[Scenes as source code]
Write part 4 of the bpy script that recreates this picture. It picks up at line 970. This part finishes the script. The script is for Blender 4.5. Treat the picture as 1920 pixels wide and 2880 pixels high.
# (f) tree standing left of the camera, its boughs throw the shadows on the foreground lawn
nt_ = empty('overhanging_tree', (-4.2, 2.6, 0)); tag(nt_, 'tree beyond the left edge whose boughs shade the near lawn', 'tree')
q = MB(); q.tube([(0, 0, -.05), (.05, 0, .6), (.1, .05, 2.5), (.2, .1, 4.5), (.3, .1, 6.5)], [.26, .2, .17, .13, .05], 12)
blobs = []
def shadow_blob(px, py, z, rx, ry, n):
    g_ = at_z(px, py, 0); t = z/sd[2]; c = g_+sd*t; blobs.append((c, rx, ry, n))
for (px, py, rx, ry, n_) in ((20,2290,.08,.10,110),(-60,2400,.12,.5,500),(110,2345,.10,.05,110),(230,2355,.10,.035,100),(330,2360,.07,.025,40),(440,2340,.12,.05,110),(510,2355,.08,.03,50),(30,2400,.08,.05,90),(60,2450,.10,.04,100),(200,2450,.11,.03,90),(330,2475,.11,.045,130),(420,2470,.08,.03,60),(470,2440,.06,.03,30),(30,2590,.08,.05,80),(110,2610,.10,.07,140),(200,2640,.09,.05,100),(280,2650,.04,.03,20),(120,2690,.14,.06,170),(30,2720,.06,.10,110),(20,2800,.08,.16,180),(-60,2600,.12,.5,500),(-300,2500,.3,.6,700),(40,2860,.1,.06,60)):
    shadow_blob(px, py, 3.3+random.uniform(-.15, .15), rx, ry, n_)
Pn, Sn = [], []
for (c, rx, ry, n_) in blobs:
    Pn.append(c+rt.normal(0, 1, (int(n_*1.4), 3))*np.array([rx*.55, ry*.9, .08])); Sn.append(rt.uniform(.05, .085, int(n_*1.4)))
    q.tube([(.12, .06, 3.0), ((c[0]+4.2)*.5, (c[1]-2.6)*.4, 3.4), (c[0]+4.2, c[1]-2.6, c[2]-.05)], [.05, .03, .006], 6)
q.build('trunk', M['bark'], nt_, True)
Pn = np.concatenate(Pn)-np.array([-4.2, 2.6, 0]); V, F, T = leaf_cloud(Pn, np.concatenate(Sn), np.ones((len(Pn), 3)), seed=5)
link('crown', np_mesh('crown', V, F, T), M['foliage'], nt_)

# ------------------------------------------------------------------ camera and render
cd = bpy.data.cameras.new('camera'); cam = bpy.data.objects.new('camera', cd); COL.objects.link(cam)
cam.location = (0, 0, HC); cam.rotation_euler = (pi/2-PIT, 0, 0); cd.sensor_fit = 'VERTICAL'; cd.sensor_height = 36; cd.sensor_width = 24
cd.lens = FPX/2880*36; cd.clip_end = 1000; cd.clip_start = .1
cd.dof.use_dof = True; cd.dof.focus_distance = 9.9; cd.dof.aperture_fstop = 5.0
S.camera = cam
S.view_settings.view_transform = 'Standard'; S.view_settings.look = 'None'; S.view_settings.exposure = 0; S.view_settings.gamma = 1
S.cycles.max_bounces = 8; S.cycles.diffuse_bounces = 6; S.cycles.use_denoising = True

---

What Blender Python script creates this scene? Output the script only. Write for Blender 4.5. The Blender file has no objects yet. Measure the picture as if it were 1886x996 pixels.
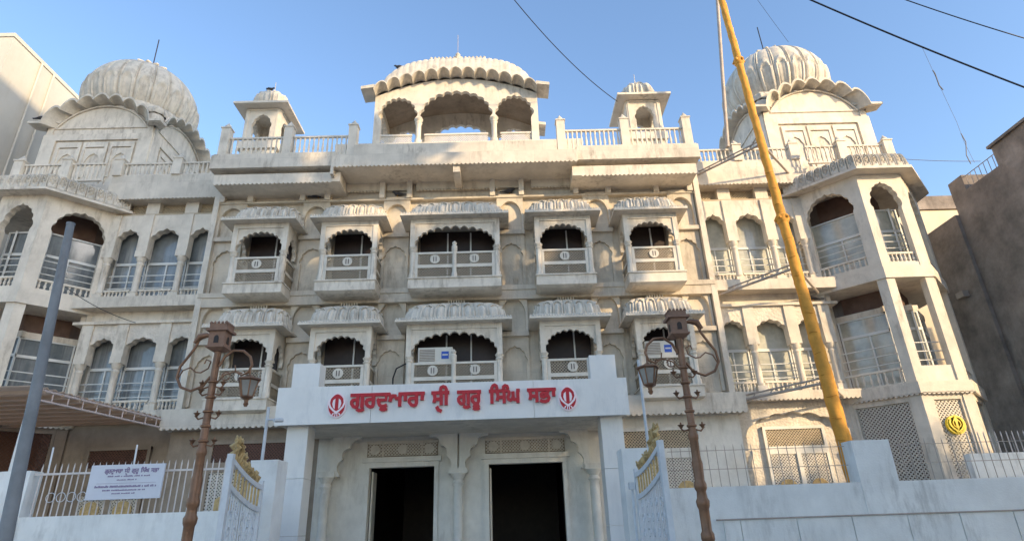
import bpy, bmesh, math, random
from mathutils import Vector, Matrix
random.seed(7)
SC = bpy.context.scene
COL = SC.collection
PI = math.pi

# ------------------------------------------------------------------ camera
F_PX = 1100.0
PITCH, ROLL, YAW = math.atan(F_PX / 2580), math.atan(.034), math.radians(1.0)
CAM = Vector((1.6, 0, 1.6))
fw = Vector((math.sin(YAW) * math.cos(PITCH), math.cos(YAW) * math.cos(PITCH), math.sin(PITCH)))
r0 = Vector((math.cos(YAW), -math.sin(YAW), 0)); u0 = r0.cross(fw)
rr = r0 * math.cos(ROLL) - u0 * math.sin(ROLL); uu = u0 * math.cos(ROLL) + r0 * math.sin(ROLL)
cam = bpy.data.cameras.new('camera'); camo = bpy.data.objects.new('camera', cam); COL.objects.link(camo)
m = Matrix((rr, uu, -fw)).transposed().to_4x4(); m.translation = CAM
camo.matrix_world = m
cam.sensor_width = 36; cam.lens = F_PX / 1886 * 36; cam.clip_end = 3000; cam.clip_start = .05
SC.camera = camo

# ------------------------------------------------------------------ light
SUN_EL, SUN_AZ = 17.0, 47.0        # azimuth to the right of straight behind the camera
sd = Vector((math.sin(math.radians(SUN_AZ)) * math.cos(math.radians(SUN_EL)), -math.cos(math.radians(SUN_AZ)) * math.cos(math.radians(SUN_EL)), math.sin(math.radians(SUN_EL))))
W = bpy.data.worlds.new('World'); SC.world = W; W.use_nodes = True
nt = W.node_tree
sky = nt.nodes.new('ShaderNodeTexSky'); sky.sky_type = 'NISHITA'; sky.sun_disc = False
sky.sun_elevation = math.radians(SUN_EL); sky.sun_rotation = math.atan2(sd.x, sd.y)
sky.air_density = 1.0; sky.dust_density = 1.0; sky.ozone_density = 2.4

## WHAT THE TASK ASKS
Do not include pictures. Give again exactly the lines starting at the one with "What Blender Python" and ending at the one with "PI = math.pi", both included.

## EXERCISE RESPONSE
What Blender Python script creates this scene? Output the script only. Write for Blender 4.5. The Blender file has no objects yet. Measure the picture as if it were 1886x996 pixels.
import bpy, bmesh, math, random
from mathutils import Vector, Matrix
random.seed(7)
SC = bpy.context.scene
COL = SC.collection
PI = math.pi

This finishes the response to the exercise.